Who really pays for taxes in North Carolina?
Published 6:19 pm Friday, April 18, 2008
By Staff
Two workers arrive at the office at 8 a.m. By 8:34 a.m., one of the workers has earned enough money to pay his share of state and local taxes for the day. The other worker must keep going for another 17 minutes to earn enough to pay his share. The difference between these two workers is their income, but not in the way you may think.
In North Carolina today, it is the state’s poorest taxpayers who pay the highest share of their incomes in state and local taxes and the wealthiest taxpayers who pay the least. State and local taxes pay for many of the things that keep North Carolinians safe and enhance their quality of life. These include physical structures like roads, jails and school buildings and services like health care, education, and restaurant inspections.
Because these investments benefit everyone, each North Carolinian should contribute an appropriate share of his or her income to pay for them. It should be a common goal that all North Carolinians pay similar shares of their incomes in state and local taxes. A good case can also be made that wealthier taxpayers should contribute a greater share of their incomes.
However, the situation today is the exact opposite of this ideal. In 2007, the bottom 20 percent of North Carolina households, with an average annual income of $10,000, paid 10.7 percent of their incomes in state and local taxes. In the same year, the top 1 percent, with an average annual income of $970,000, paid only 7.1 percent. The responsibility of paying local and state taxes falls hardest on those with the least ability to pay.
North Carolina’s state and local tax system on the whole is unfair, or “regressive.” North Carolina relies primarily on income, property and sales taxes to fund state and local services. The income tax is the largest of North Carolina’s combined state and local revenue sources. This helps to lessen the overall “regressivity” of the state’s tax system, but it is not enough to offset the impact that the sales, excise and property taxes have on the poorest households. A fair tax system should be structured so that the combined impact of all tax sources results in households with higher incomes paying the greatest share of income in state and local taxes.

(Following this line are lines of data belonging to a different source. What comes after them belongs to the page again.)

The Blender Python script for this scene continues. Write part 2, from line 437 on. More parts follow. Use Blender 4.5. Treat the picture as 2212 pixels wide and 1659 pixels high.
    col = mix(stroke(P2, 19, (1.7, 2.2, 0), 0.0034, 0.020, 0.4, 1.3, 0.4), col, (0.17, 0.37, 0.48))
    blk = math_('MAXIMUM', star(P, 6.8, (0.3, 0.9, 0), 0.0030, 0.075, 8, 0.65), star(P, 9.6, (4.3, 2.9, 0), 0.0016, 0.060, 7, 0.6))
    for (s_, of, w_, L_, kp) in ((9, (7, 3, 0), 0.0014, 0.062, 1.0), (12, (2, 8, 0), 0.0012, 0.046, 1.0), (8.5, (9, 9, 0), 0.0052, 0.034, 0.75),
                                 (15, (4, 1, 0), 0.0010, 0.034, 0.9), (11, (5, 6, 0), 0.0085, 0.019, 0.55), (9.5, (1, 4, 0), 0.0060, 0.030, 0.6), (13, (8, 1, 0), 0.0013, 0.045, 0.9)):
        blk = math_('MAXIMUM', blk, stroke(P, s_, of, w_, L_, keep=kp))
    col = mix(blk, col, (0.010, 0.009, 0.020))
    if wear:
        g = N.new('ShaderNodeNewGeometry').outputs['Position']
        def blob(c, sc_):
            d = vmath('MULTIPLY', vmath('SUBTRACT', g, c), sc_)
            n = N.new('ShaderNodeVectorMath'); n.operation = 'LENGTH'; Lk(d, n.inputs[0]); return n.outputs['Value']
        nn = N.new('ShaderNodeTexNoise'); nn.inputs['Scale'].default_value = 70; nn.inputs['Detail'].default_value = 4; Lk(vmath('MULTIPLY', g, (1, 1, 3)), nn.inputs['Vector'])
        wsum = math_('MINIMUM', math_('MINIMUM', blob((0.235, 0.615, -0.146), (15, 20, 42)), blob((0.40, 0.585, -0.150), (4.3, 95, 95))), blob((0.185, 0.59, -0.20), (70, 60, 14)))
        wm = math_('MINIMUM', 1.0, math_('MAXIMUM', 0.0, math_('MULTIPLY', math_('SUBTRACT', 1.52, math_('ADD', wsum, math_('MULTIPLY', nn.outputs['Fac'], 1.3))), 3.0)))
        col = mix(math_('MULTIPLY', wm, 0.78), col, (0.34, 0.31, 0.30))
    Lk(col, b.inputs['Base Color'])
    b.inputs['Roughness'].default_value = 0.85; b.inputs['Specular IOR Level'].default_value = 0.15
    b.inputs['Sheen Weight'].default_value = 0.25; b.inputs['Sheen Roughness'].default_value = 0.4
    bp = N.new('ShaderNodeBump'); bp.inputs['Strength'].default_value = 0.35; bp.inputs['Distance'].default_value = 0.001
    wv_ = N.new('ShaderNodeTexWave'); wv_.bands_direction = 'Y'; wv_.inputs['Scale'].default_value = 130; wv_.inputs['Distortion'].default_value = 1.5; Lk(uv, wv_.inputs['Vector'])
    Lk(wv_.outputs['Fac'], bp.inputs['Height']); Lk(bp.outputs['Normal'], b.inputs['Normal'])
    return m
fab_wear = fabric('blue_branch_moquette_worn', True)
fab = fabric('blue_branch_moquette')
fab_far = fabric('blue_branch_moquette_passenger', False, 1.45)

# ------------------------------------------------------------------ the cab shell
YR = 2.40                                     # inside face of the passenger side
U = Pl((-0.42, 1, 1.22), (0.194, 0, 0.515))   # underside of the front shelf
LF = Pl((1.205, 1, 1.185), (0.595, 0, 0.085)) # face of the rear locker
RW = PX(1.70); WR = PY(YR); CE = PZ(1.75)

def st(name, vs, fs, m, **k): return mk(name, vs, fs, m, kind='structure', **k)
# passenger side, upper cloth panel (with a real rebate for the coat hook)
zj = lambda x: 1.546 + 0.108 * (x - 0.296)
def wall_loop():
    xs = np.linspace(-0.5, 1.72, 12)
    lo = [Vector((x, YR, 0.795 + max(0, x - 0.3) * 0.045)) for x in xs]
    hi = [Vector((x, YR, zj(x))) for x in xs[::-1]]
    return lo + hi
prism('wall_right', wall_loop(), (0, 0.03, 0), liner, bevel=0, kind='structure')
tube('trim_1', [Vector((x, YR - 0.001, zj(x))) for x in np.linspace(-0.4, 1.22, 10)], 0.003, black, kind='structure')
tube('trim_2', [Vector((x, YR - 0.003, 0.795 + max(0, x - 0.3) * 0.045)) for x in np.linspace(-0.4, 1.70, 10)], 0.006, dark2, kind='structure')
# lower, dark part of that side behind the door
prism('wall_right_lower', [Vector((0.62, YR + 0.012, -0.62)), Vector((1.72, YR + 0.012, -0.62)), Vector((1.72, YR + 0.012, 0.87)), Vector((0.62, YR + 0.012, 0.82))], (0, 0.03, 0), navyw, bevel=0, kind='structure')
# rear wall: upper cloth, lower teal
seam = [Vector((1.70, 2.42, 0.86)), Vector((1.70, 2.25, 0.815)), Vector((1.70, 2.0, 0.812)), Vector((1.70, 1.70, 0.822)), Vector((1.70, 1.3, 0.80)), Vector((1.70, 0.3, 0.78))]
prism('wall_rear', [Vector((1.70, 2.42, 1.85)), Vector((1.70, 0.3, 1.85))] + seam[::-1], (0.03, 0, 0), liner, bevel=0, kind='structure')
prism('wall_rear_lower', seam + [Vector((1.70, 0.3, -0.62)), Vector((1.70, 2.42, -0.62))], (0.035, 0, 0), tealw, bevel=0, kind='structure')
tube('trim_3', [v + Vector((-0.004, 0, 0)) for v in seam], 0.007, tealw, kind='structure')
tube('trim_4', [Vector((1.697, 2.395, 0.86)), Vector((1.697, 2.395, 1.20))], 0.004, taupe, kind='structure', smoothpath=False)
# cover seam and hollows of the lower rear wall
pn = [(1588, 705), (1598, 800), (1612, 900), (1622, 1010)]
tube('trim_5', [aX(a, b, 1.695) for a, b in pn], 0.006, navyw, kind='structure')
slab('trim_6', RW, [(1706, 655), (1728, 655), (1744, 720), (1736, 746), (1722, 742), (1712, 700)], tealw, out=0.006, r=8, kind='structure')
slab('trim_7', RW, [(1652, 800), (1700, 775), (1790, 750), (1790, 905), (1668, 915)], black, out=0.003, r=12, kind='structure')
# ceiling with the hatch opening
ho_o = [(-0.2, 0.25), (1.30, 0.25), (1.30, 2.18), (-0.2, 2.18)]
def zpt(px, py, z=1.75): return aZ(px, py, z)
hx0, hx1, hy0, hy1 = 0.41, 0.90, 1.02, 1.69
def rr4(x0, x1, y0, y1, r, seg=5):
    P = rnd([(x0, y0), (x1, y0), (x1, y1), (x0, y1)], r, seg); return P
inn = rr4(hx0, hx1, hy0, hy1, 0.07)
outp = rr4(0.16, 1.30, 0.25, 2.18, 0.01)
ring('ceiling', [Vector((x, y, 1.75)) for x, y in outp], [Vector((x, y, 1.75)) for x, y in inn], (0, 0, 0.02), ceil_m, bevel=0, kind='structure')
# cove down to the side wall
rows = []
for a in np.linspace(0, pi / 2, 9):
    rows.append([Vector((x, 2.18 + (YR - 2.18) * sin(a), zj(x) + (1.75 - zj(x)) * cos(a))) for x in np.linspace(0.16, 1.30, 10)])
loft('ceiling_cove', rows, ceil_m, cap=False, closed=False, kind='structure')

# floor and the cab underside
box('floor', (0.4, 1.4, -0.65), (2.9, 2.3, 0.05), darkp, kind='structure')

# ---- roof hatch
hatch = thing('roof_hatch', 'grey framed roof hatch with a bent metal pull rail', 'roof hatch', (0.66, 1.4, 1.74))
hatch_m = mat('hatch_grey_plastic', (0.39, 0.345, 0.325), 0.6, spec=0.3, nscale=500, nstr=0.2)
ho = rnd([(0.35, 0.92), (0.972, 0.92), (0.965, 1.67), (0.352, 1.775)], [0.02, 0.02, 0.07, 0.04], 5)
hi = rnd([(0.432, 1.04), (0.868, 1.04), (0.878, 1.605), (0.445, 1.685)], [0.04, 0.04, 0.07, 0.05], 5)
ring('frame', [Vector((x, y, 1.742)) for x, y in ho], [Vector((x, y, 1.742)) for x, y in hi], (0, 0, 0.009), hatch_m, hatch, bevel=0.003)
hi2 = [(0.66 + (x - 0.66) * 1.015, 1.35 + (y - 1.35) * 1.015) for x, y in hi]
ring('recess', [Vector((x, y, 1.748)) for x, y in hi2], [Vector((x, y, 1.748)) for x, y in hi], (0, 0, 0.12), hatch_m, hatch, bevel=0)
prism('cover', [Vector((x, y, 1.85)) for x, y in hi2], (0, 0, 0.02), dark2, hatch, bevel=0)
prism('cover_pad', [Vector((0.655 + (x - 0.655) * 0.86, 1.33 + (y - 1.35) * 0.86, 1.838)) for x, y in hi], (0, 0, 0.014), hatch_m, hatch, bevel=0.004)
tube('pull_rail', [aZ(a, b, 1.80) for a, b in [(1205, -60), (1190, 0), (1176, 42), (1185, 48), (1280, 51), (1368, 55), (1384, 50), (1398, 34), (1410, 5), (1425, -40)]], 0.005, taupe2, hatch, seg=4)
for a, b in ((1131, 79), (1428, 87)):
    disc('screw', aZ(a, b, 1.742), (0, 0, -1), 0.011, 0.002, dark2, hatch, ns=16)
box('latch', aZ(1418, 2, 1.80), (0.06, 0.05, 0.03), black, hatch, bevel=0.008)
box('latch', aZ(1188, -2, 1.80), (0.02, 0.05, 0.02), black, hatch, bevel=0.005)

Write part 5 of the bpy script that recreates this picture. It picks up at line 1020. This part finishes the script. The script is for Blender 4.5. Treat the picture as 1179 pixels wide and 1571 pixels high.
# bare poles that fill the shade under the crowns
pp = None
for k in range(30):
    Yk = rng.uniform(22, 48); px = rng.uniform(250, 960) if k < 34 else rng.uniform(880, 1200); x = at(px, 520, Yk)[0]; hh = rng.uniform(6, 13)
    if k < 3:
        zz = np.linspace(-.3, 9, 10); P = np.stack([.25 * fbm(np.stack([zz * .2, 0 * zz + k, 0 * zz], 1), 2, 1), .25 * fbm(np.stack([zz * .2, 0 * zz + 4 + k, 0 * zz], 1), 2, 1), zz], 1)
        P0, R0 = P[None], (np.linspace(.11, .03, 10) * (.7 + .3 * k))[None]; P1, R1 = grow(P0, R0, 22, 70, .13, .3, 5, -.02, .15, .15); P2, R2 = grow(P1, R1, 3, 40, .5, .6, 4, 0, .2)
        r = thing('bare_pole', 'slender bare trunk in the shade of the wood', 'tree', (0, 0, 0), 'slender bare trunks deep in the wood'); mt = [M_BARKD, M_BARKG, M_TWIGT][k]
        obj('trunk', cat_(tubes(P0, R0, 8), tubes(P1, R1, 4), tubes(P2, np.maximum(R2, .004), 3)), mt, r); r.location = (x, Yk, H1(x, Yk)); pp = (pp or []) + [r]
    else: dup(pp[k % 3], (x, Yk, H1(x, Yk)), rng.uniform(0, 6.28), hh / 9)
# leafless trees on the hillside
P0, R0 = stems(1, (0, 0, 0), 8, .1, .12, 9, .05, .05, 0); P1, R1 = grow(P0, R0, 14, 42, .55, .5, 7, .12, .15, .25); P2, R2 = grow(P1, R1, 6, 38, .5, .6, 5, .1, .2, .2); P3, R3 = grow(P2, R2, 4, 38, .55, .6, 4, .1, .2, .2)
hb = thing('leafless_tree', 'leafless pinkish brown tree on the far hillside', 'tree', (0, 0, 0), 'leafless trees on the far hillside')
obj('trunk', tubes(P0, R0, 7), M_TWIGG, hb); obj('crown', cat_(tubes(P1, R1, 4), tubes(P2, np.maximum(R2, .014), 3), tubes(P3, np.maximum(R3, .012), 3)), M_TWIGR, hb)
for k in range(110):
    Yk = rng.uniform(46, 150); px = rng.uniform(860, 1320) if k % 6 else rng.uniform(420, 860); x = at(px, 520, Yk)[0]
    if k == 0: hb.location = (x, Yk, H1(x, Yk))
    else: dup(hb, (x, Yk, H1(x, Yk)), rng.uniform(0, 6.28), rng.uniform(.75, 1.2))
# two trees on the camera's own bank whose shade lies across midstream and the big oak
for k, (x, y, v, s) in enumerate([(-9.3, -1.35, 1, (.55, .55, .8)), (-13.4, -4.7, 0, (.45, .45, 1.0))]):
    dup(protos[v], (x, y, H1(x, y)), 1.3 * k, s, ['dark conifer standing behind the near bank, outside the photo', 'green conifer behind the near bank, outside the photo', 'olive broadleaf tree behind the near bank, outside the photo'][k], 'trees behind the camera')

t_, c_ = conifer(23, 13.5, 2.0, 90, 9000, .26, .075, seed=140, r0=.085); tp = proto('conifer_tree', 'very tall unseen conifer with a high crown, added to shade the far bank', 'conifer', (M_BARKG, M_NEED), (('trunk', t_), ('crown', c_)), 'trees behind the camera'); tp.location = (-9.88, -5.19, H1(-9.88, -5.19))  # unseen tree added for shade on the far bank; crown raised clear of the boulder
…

The “regressivity” of North Carolina’s tax system has a serious impact on the state’s ability to collect adequate revenues. The majority of state income is concentrated in the wealthiest households, and the incomes of the top 1 percent are growing at a much faster rate than any other income category. Because North Carolina’s state and local tax system primarily targets working families who have seen their wages stagnate and have the least ability to pay, state revenues are in danger of lagging behind. Unless the state makes some key tax policy changes, we will certainly face serious budget problems in the future.
Changes that would require wealthy households to pay their fair share are essential to the state’s success. If we were to change the state and local tax system to require the wealthiest 1 percent of households to pay as much of their income as the poorest 20 percent do, the revenue yield would have been $589 million in 2006.
One way to improve tax fairness is to expand the sales tax base to include more personal services (used more by the wealthy) and use the revenue gains to lower the overall sales tax rate. Another is to increase the size of the Earned Income Tax Credit to offset the impact of the sales tax on low-income households.
Changes can also be made to the property tax to benefit low-income homeowners and renters. The preferred approach, used in more than 30 states, is a refundable “circuit breaker” credit that would return a portion of property taxes low-income homeowners and renters pay through a refundable credit on their state income tax form.
Ideally, when lawmakers consider any changes to North Carolina’s current revenue system, they should account for the impact the change will have on low- and moderate-income taxpayers. If fairness is not at the center of every tax policy debate, reform efforts will fall short on achieving long-term adequacy. Focusing on fairness will help the state meet its needs without relying on those with the least to contribute.